美学のないこの夫婦のために、日本の尊厳が地に堕ちてゆくことが、この夫婦には分からないらしい。
すべてが行き詰まる、すべてが停滞するこの時期に必要なことは、人心一新である。歴史的には遷都が行われた。奈良時代以前は、頻繁に遷都が行われ、空気の一新が図られたが、いま、遷都を行うような余裕はない。
だから、人心一新なのだ。
最優先課題は菅直人氏の退陣だ。①財確法の成立、②2次補正予算の成立、③新エネルギー特措法の成立、の三条件が整ったら辞任すると言っているのだから、この法案を可決してしまえばよい。

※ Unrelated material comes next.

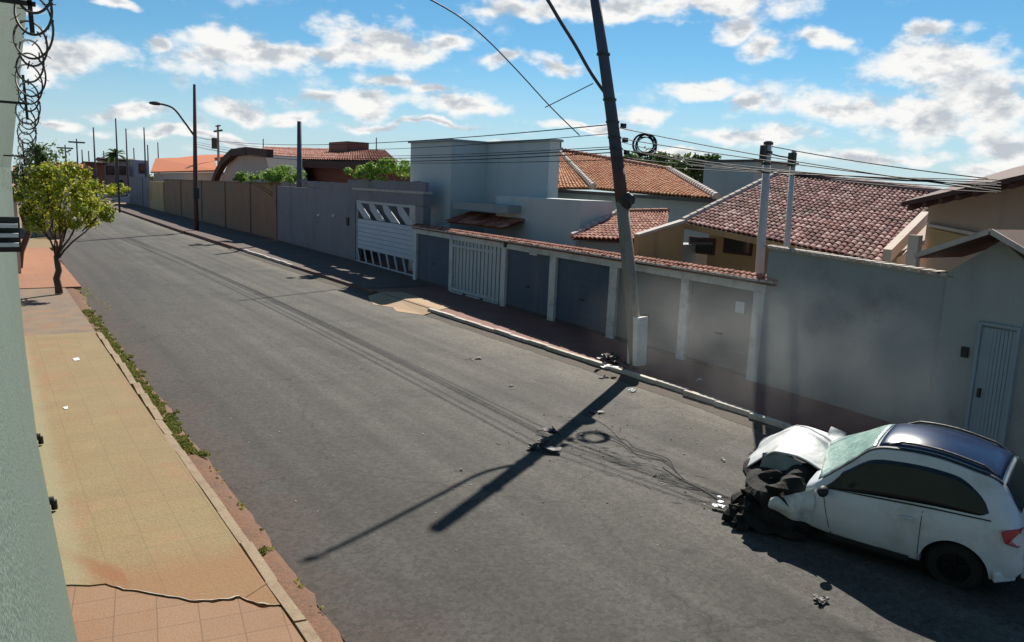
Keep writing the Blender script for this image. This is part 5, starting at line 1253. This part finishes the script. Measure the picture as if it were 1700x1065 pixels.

新エネルギー特措法は、自然エネルギー発電による電力を高水準固定価格で政府や電力会社が買い取る義務を定めるものだが、価格メカニズムを活用しない制度は、必ず大きな歪みをもたらす。原案のままでは問題が多すぎる。
修正を経て可決とのシナリオもあるようだが、大事なことは、いかなる内容のものであれ、成立させてしまうことだ。
問題があるなら、あとから改正すればよい。いまは、菅直人氏に退いてもらうことが、何よりも優先されるべきだ。
この三条件が整えば、菅直人氏は退かざるをえない。それでも総理の椅子にしがみつくなら、与野党が一致結束して、すべての国会審議を拒否すればよい。国民の大半も菅直人氏の早期辞任を強く求めている。主権者国民の声を背に受ければ、与野党協調による国会での全面審議拒否に対する批判の矛先は、間違いなく菅直人氏に向かうことになる。
ここで、次の民主党代表を誰にするか。次期首相に誰を据えるかが問題になる。民主党は政権交代の原点に立ち帰る必要があるだろう。「民主党正統」が民主党の実権を奪還するべきである。
「民主党正統」を批判し、自民党と結託しようとする勢力=「民主党悪党」は、民主党を離党して、自民党の一部と新党を作ればよいだろう。「民自党」とでもすればよい。
政界大再編に向かう可能性も生じるだろう。しかし、いまの混迷、停滞よりは、はるかに望ましいダイナミックな展開が期待できる。
そして、何より、本格的な復興対策が決定され、直ちに実行されてゆかねばならない。これが、現実の最大の急務なのだ。
日本の外貨準備を売却して50兆円規模の復興総合経済対策を実施するべきだ。財務省出身の経済学者のなかでは、例外的に正論を主張することが多い野口悠紀雄氏も、政府の対外金融資産売却による復興財源捻出が適正だと主張している。
新政府は同時に、脱原発の方針も明確に示し、少なくとも、原発再稼働を認めないことを明確に提示するべきだ。
いま、何よりも急がねばならないことは、菅直人氏を退場させること。
そのために、もっとも有効な方法は、菅直人氏が掲げた三つの法案等を国会で可決してしまうことだ。民主党の国対委員長も首相早期辞任論を公言しているのだから、与野党協議で菅直人氏早期辞任に向けて共闘すればよい。
菅直人夫婦がお遍路の旅に出るのが、いまの日本にとって最善の行動である。